Leggo e ascolto in questi giorni – anche se distrattamente – analisi varie sulla resistenza ad indignarsi da parte degli italiani a proposito del loro amorale presidente del consiglio. A parte l’antico familismo altrettanto amorale di tanta parte del belpaese (insieme a un bel po’ di ipocrisia gesuitico-papista), mi è inavvertitamente passata per la testa una iperbolica ed irriverente spiegazione di tale deprecabile italico immobilismo.
Sentite un po’ qua: in realtà gli italiani nella stragrande maggioranza non s’indignano, poiché riconoscono nel loro attuale ducetto (come già nel precedente) un immorale ed anarcoindividualista novello Socrate. Tesi strampalata, direte voi.
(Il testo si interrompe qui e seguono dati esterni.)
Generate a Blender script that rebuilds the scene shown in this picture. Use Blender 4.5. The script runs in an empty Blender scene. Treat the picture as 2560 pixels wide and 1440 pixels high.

Eppure, provate a cimentarvi in qualche paragone…

A Socrate piacevano i “giovinetti”. A Berlusconi pure (vabbé, “giovinette”, ma sempre di carne fresca si tratta).
Socrate partecipava molto volentieri ai simposi. Anche il festaiolo Berlusconi non ne perde uno.
Socrate venne accusato di avere corrotto i giovani ateniesi. Berlusconi ha fatto molto di più: ha corrotto un intero paese.